▶ What you will do: Repeat the entire listing exactly as written.

[Records with scene code]
--- begin ---

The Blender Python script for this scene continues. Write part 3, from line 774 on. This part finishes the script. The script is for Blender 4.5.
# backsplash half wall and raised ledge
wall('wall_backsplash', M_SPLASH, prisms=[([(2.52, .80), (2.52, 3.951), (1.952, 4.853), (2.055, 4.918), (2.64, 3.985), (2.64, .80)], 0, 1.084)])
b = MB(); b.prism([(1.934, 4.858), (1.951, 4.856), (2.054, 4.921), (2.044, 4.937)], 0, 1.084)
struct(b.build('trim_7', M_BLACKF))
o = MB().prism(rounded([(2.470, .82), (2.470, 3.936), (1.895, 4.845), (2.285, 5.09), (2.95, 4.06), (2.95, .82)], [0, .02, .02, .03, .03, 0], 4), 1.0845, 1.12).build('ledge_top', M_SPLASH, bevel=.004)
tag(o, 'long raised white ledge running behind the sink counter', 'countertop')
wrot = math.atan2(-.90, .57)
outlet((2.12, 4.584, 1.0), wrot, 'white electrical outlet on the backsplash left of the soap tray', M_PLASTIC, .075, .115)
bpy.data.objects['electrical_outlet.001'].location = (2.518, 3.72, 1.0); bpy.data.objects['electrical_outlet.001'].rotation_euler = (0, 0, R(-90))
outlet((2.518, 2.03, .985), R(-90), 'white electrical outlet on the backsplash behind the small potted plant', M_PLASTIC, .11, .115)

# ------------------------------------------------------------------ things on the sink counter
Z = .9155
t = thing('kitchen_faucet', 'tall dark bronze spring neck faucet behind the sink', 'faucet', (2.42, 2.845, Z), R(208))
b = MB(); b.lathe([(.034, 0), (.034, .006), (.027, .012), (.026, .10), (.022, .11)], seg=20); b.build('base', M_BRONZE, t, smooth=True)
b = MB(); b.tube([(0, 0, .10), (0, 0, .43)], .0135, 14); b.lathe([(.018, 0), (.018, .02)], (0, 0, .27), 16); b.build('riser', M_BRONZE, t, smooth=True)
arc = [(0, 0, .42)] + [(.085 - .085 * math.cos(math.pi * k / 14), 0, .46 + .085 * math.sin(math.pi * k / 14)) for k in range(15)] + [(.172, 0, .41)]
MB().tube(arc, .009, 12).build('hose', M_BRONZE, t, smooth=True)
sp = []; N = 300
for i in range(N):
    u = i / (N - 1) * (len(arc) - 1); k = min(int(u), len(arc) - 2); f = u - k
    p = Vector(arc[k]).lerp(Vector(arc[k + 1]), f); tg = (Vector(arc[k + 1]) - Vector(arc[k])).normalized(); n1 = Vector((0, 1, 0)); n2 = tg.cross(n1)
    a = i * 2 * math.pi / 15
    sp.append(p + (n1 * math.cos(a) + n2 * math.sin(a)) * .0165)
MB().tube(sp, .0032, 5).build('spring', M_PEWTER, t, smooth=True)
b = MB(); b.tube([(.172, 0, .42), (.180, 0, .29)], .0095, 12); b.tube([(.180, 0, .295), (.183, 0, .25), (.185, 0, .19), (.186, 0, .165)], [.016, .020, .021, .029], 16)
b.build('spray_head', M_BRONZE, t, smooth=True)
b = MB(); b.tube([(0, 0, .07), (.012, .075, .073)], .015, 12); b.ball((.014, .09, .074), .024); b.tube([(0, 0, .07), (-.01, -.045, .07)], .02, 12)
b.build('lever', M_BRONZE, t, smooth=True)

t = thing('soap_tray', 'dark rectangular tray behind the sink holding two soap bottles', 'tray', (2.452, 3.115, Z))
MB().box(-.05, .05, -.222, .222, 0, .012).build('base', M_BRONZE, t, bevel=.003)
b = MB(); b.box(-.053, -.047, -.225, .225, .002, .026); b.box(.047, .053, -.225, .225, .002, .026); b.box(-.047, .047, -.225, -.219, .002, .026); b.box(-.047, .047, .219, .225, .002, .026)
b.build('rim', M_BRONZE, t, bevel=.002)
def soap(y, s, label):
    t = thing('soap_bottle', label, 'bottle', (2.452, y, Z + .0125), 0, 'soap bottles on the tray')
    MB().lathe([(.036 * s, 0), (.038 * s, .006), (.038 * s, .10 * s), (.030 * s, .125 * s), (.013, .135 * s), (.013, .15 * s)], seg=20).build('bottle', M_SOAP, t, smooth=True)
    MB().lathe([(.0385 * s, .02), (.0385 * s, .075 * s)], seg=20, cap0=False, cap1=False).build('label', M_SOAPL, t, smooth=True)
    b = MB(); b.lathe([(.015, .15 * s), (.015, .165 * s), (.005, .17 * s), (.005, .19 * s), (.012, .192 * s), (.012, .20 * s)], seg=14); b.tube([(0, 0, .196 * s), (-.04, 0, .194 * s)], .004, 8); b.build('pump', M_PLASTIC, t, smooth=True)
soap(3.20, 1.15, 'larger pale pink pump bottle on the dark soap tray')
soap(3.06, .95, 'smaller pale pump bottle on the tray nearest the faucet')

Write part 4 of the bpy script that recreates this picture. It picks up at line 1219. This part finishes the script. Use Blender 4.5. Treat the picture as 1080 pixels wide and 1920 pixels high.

--- end ---

▶ Output for this task:
The Blender Python script for this scene continues. Write part 3, from line 774 on. This part finishes the script. The script is for Blender 4.5.
# backsplash half wall and raised ledge
wall('wall_backsplash', M_SPLASH, prisms=[([(2.52, .80), (2.52, 3.951), (1.952, 4.853), (2.055, 4.918), (2.64, 3.985), (2.64, .80)], 0, 1.084)])
b = MB(); b.prism([(1.934, 4.858), (1.951, 4.856), (2.054, 4.921), (2.044, 4.937)], 0, 1.084)
struct(b.build('trim_7', M_BLACKF))
o = MB().prism(rounded([(2.470, .82), (2.470, 3.936), (1.895, 4.845), (2.285, 5.09), (2.95, 4.06), (2.95, .82)], [0, .02, .02, .03, .03, 0], 4), 1.0845, 1.12).build('ledge_top', M_SPLASH, bevel=.004)
tag(o, 'long raised white ledge running behind the sink counter', 'countertop')
wrot = math.atan2(-.90, .57)
outlet((2.12, 4.584, 1.0), wrot, 'white electrical outlet on the backsplash left of the soap tray', M_PLASTIC, .075, .115)
bpy.data.objects['electrical_outlet.001'].location = (2.518, 3.72, 1.0); bpy.data.objects['electrical_outlet.001'].rotation_euler = (0, 0, R(-90))
outlet((2.518, 2.03, .985), R(-90), 'white electrical outlet on the backsplash behind the small potted plant', M_PLASTIC, .11, .115)

# ------------------------------------------------------------------ things on the sink counter
Z = .9155
t = thing('kitchen_faucet', 'tall dark bronze spring neck faucet behind the sink', 'faucet', (2.42, 2.845, Z), R(208))
b = MB(); b.lathe([(.034, 0), (.034, .006), (.027, .012), (.026, .10), (.022, .11)], seg=20); b.build('base', M_BRONZE, t, smooth=True)
b = MB(); b.tube([(0, 0, .10), (0, 0, .43)], .0135, 14); b.lathe([(.018, 0), (.018, .02)], (0, 0, .27), 16); b.build('riser', M_BRONZE, t, smooth=True)
arc = [(0, 0, .42)] + [(.085 - .085 * math.cos(math.pi * k / 14), 0, .46 + .085 * math.sin(math.pi * k / 14)) for k in range(15)] + [(.172, 0, .41)]
MB().tube(arc, .009, 12).build('hose', M_BRONZE, t, smooth=True)
sp = []; N = 300
for i in range(N):
    u = i / (N - 1) * (len(arc) - 1); k = min(int(u), len(arc) - 2); f = u - k
    p = Vector(arc[k]).lerp(Vector(arc[k + 1]), f); tg = (Vector(arc[k + 1]) - Vector(arc[k])).normalized(); n1 = Vector((0, 1, 0)); n2 = tg.cross(n1)
    a = i * 2 * math.pi / 15
    sp.append(p + (n1 * math.cos(a) + n2 * math.sin(a)) * .0165)
MB().tube(sp, .0032, 5).build('spring', M_PEWTER, t, smooth=True)
b = MB(); b.tube([(.172, 0, .42), (.180, 0, .29)], .0095, 12); b.tube([(.180, 0, .295), (.183, 0, .25), (.185, 0, .19), (.186, 0, .165)], [.016, .020, .021, .029], 16)
b.build('spray_head', M_BRONZE, t, smooth=True)
b = MB(); b.tube([(0, 0, .07), (.012, .075, .073)], .015, 12); b.ball((.014, .09, .074), .024); b.tube([(0, 0, .07), (-.01, -.045, .07)], .02, 12)
b.build('lever', M_BRONZE, t, smooth=True)

t = thing('soap_tray', 'dark rectangular tray behind the sink holding two soap bottles', 'tray', (2.452, 3.115, Z))
MB().box(-.05, .05, -.222, .222, 0, .012).build('base', M_BRONZE, t, bevel=.003)
b = MB(); b.box(-.053, -.047, -.225, .225, .002, .026); b.box(.047, .053, -.225, .225, .002, .026); b.box(-.047, .047, -.225, -.219, .002, .026); b.box(-.047, .047, .219, .225, .002, .026)
b.build('rim', M_BRONZE, t, bevel=.002)
def soap(y, s, label):
    t = thing('soap_bottle', label, 'bottle', (2.452, y, Z + .0125), 0, 'soap bottles on the tray')
    MB().lathe([(.036 * s, 0), (.038 * s, .006), (.038 * s, .10 * s), (.030 * s, .125 * s), (.013, .135 * s), (.013, .15 * s)], seg=20).build('bottle', M_SOAP, t, smooth=True)
    MB().lathe([(.0385 * s, .02), (.0385 * s, .075 * s)], seg=20, cap0=False, cap1=False).build('label', M_SOAPL, t, smooth=True)
    b = MB(); b.lathe([(.015, .15 * s), (.015, .165 * s), (.005, .17 * s), (.005, .19 * s), (.012, .192 * s), (.012, .20 * s)], seg=14); b.tube([(0, 0, .196 * s), (-.04, 0, .194 * s)], .004, 8); b.build('pump', M_PLASTIC, t, smooth=True)
soap(3.20, 1.15, 'larger pale pink pump bottle on the dark soap tray')
soap(3.06, .95, 'smaller pale pump bottle on the tray nearest the faucet')

Write part 4 of the bpy script that recreates this picture. It picks up at line 1219. This part finishes the script. Use Blender 4.5. Treat the picture as 1080 pixels wide and 1920 pixels high.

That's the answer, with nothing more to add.